Come è noto infatti disporre di un “piano B” rende sempre più forte ogni posizione e sempre più agevole ogni trattativa. Di questo vantaggio competitivo il leader della Lega ha fatto ampio uso in questi mesi, dosando spesso uscite mediatiche sue e dei suoi più stretti compagni di avventura politica.

Il tema tornerà di grande attualità nei prossimi mesi non solo per l’approssimarsi di scadenze elettorali importanti (si vota in Abruzzo, Basilicata, Sardegna, Emilia Romagna, Calabria e Piemonte) ma soprattutto perché l’anno che sta per iniziare sarà quello decisivo per comprendere se la coalizione gialloverde ha una sua dimensione strategica di medio-lungo periodo o se, invece, è soltanto figlia dell’emergenza post voto dello scorso 4 marzo.

In questo fine d’anno abbiamo però visto emergere alcuni aspetti che torneranno utili per proseguire nel ragionamento.

Abbiamo capito in primo luogo che tra Salvini e Di Maio c’è una intesa piuttosto solida, che combina aspetti personali, generazionali e di comune avversione per la classe dirigente precedente (di destra e di sinistra).

Abbiamo anche colto un elemento di carattere internazionale che li unisce, cioè l’ostilità all’establishment europeo attualmente al potere (esattamente quello che ha costretto il governo italiano ad una imponente revisione della legge di bilancio).

Infine abbiamo visto emergere non banali divergenze tra i gruppi dirigenti di Lega e M5S, di cui i più informati cronisti parlamentari potrebbero disquisire per ore.

Ecco quindi chiarirsi il panorama che avremo di fronte nel nuovo anno: l’alleanza di governo proverà a non andare in crisi, ma tutti i giocatori sanno che occorre disporre di un dignitoso “piano B” per poter giocare al meglio dentro il “piano A”.

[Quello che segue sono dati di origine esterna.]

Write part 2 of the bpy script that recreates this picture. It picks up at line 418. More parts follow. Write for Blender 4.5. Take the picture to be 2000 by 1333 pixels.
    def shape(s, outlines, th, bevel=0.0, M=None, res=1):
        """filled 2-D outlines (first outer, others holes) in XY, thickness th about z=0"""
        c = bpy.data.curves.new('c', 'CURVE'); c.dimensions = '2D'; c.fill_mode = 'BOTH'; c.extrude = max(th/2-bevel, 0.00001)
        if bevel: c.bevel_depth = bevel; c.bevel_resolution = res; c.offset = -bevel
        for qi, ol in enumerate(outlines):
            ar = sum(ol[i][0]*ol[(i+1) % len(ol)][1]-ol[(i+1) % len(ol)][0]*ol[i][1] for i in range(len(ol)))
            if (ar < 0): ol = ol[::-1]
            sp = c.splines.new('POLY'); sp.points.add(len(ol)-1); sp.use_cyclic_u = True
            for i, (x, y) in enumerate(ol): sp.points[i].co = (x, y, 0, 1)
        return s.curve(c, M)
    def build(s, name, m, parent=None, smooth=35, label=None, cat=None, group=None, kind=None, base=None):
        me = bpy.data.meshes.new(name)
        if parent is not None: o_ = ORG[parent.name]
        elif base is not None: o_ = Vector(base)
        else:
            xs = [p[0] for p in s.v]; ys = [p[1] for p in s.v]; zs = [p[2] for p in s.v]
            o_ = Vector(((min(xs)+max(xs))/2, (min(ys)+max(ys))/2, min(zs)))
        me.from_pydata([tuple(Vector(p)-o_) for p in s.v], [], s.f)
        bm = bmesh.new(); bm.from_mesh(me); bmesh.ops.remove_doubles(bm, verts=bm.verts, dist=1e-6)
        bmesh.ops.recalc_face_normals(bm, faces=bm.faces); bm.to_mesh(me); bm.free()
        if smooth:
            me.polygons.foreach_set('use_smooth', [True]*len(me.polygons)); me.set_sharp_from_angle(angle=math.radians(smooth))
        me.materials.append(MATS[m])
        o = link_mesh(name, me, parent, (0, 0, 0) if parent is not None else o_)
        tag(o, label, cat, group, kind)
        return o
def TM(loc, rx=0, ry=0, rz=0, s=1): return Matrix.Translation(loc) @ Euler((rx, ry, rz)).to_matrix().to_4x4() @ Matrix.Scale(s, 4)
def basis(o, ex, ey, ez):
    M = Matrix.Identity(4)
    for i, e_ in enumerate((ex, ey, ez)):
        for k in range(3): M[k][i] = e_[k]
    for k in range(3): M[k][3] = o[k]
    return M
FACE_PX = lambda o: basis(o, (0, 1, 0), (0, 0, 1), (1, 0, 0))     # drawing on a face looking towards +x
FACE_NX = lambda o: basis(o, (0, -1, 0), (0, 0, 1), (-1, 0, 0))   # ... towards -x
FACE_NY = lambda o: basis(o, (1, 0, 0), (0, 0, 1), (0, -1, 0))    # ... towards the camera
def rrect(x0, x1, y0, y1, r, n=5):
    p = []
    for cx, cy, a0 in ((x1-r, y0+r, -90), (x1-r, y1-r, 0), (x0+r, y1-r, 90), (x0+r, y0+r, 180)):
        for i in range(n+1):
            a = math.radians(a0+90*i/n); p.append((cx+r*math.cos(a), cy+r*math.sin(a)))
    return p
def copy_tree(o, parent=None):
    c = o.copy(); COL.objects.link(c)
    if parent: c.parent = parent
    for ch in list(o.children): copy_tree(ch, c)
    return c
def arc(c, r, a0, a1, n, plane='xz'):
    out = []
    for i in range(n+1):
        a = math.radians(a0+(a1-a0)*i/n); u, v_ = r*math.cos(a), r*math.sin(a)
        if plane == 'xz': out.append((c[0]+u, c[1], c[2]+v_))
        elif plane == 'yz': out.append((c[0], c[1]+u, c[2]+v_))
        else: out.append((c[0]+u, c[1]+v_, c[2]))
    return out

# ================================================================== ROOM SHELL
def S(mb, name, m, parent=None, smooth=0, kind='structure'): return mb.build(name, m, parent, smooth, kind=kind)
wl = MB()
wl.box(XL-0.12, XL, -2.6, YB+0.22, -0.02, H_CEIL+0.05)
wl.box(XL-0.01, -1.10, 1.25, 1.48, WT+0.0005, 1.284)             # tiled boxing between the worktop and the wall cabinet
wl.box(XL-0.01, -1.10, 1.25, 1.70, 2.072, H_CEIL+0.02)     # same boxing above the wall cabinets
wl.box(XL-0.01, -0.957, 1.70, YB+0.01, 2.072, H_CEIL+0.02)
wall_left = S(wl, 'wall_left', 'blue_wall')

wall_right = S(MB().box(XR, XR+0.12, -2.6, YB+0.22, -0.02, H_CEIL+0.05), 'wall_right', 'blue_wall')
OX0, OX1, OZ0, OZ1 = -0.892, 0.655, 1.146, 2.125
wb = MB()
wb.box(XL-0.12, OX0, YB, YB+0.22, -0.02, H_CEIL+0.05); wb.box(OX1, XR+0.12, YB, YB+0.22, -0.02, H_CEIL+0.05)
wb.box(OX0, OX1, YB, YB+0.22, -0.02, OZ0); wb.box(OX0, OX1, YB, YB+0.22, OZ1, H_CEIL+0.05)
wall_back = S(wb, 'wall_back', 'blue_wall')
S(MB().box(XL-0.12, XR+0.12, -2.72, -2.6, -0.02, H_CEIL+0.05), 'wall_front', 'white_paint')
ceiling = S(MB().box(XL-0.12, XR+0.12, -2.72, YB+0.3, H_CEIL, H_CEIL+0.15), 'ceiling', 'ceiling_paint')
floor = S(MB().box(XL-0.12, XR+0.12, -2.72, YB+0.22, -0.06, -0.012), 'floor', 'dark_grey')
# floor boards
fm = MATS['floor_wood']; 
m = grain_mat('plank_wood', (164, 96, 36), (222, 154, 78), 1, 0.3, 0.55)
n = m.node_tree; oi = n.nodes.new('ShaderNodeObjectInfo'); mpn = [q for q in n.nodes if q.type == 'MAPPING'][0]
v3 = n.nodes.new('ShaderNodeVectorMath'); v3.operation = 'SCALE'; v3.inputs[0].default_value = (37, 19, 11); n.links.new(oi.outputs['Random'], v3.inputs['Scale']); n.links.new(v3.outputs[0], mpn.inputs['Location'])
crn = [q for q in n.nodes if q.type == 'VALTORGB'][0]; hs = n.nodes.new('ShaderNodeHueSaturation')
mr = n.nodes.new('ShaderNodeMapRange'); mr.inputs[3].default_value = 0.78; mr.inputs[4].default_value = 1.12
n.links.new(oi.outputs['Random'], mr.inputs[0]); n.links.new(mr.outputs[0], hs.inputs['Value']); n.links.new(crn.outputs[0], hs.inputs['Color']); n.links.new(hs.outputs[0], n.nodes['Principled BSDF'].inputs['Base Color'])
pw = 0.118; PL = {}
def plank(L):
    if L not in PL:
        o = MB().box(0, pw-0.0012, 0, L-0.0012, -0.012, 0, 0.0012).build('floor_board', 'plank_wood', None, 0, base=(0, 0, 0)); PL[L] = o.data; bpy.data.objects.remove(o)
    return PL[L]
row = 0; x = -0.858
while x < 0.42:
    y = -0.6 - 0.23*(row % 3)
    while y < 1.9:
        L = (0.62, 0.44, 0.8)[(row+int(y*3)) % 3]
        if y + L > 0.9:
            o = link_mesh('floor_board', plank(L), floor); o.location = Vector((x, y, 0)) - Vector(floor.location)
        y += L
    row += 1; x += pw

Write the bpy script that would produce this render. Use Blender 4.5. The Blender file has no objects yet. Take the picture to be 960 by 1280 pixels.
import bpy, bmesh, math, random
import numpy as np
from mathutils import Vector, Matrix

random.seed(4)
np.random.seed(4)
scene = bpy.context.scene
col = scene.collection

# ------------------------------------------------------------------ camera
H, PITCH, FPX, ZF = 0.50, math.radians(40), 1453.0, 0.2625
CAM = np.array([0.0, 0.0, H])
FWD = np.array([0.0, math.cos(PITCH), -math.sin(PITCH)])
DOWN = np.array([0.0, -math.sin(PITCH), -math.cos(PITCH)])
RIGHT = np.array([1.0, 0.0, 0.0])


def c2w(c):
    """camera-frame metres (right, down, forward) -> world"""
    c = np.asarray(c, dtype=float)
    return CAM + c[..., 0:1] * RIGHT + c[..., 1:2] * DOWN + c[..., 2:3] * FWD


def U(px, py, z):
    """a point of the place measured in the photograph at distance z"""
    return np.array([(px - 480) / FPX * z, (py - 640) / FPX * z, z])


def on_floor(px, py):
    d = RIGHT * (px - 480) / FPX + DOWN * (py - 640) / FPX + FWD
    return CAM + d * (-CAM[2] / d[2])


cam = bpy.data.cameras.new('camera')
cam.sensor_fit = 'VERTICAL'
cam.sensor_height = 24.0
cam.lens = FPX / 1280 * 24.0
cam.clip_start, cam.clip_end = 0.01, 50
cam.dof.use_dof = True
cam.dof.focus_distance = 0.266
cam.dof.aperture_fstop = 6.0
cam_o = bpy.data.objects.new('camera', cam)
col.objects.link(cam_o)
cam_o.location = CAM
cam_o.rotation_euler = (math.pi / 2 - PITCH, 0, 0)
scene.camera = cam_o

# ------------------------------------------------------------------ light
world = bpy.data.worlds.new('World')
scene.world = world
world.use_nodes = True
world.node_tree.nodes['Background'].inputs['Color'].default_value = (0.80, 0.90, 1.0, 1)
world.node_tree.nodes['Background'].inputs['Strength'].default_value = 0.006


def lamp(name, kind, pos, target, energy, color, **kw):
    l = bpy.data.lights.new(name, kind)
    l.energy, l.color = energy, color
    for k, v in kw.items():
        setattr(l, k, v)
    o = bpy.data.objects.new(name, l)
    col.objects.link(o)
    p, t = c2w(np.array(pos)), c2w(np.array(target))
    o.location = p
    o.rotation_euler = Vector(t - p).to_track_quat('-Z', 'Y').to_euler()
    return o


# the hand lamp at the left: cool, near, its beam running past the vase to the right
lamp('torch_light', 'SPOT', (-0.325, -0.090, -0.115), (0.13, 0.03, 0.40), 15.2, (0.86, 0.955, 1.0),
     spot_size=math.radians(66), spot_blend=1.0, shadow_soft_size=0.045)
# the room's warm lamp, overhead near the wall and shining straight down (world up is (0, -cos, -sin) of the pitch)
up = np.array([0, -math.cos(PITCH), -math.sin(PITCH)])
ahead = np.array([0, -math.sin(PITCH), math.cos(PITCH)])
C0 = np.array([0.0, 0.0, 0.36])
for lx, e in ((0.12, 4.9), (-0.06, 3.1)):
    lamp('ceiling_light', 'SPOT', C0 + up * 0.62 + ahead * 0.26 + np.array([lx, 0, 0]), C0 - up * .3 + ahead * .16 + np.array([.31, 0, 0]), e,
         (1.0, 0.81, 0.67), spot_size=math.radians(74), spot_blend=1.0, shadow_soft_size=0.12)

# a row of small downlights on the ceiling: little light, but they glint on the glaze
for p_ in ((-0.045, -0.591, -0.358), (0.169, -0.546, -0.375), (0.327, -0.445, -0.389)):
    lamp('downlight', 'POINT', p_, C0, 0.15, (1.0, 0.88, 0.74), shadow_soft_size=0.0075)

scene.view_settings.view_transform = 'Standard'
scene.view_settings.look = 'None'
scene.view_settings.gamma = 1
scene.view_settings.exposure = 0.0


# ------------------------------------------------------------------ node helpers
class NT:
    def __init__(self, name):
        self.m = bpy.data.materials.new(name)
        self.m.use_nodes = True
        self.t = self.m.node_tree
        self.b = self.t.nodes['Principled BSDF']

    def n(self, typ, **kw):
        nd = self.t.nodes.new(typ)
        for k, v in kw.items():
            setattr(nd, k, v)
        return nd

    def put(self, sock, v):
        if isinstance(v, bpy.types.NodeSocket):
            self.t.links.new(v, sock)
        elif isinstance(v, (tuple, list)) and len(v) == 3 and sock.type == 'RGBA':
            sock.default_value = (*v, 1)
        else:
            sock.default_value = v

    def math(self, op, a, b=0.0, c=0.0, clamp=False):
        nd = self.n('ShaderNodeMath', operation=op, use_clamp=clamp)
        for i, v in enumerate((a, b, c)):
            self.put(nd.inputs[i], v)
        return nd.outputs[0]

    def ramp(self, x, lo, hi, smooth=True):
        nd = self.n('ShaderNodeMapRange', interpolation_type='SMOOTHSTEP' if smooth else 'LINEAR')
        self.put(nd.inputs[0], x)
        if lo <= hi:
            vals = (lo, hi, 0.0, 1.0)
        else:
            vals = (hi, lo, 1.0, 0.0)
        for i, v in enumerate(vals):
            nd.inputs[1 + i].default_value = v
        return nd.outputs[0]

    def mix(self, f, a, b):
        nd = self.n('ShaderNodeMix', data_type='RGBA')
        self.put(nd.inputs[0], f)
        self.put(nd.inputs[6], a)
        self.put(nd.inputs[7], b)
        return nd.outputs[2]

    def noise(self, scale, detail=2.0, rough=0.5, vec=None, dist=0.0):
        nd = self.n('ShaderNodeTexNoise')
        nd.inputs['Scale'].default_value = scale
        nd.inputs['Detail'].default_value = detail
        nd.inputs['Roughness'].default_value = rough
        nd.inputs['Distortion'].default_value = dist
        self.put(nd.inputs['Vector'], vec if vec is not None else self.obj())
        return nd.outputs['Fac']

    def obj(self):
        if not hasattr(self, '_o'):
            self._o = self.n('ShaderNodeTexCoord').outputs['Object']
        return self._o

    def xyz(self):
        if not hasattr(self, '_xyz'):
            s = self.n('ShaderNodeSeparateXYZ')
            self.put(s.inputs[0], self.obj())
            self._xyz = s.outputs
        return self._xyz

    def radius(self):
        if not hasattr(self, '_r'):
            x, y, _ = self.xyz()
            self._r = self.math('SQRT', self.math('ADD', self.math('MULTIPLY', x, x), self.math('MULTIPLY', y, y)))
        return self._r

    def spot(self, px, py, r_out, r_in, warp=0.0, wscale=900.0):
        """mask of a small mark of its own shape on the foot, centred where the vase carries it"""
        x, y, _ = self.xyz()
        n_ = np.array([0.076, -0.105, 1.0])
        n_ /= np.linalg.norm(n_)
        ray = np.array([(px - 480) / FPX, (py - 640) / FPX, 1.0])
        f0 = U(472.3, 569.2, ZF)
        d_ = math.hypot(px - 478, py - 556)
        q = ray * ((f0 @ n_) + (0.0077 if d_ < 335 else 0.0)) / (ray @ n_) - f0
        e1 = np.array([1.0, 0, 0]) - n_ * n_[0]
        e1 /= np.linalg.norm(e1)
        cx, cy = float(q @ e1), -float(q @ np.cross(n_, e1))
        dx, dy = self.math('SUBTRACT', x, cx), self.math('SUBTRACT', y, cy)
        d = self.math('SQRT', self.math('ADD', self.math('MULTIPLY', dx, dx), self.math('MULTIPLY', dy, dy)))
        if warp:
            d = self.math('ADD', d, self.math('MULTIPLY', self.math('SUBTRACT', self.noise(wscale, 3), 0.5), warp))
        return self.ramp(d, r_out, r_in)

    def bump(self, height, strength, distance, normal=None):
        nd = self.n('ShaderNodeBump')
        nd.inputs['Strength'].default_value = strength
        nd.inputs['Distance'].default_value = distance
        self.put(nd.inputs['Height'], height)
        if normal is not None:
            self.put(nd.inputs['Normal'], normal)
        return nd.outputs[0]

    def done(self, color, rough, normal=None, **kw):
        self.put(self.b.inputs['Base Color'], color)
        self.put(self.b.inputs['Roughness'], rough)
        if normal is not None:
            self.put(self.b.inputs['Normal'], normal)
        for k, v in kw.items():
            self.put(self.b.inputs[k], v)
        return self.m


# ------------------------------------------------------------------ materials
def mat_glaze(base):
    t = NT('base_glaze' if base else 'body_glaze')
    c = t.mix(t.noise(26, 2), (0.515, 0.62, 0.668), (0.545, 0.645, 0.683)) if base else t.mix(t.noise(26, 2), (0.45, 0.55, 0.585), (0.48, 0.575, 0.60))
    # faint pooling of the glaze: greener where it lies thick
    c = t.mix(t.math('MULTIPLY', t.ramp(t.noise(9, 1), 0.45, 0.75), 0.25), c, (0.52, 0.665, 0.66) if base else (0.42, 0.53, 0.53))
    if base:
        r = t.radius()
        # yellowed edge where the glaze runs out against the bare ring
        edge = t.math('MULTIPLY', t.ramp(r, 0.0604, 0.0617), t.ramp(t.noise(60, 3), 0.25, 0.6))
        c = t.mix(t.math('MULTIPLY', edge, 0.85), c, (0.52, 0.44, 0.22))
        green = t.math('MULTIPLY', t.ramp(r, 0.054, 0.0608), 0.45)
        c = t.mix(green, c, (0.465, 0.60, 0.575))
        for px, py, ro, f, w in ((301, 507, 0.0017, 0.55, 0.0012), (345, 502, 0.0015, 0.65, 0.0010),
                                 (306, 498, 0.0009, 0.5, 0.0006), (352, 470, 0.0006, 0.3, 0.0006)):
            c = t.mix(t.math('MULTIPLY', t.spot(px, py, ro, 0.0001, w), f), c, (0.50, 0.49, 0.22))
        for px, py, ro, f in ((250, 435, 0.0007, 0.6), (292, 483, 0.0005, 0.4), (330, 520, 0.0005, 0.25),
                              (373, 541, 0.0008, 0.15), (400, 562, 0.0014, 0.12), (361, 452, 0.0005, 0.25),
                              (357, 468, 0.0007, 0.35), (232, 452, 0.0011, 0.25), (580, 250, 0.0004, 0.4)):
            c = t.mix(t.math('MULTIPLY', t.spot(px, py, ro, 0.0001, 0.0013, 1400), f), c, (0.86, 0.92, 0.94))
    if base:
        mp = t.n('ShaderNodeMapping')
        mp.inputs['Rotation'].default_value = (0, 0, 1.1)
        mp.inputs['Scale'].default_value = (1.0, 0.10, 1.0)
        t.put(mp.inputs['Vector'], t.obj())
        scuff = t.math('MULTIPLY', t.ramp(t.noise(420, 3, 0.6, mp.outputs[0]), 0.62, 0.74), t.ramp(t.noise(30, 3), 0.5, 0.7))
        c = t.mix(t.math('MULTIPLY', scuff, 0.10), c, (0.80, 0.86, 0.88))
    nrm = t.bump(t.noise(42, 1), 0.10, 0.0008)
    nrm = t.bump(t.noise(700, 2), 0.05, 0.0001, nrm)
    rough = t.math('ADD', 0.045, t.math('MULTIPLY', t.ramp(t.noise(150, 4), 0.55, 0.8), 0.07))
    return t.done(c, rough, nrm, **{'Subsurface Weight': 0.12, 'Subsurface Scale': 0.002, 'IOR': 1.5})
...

Qui si inserisce una delle figure più importanti sul tema (almeno sul lato M5S), cioè il direttore de Il Fatto Quotidiano Marco Travaglio che, non a caso, oggi dedica il suo editoriale al futuro del Pd manifestando con chiarezza la sua preferenza per la soluzione Zingaretti, in quanto l’unica in grado di avviare un dialogo con il movimento senza pregiudiziali.

È assai rilevante il ragionamento di Travaglio e non solo per la sua forte influenza sui vertici del M5S.

È rilevante perché genera un naturale “piano B” per presenti e futuri dirigenti del Movimento ed è anche rilevante perché nell’attenuare le perplessità antiche su Salvini (il “Cazzaro Verde” in molti suoi articoli) scrive però che dentro la Lega c’è una scuola di pensiero (quella dei Maroni, Zaia, Fontana, Giorgetti) che continua a sostenere l’opportunità di un ritorno alla più “tradizionale” alleanza di centrodestra.

In buona sostanza, dice Travaglio, se dovesse finire in pezzi l’alleanza oggi al governo si aprirebbe lo spazio alla sfida delle sfide, che potrebbe non concludersi con una vittoria del centrodestra ad una sola condizione, cioè una forma di alleanza (più post-voto che altro) tra un nuovo Pd (verosimilmente senza Renzi) e un M5S nella sua fase 3 (dopo quella del VaffaDay e quella del governo con la Lega), fase nella quale anche la leadership di Di Maio verrebbe ridiscussa inevitabilmente.

Sappiamo tutti che con ogni probabilità i dati economici dei prossimi mesi saranno pesantemente negativi: quello che non sappiamo è se il governo riuscirà a gestirne gli effetti.

Le tensioni potrebbero far esplodere la maggioranza pur in assenza di reali alternative di governo immediatamente praticabili, anche perché la voglia di Salvini di fare un governo con Berlusconi è pari a quella di smettere di fare i selfie con la nutella (e altre prelibatezze). Però potrebbero verificarsi le condizioni per un nuovo confronto elettorale, che avrebbe necessariamente caratteristiche inedite.

Mettiamola così: nel 2019 non ci sarà motivo per annoiarsi.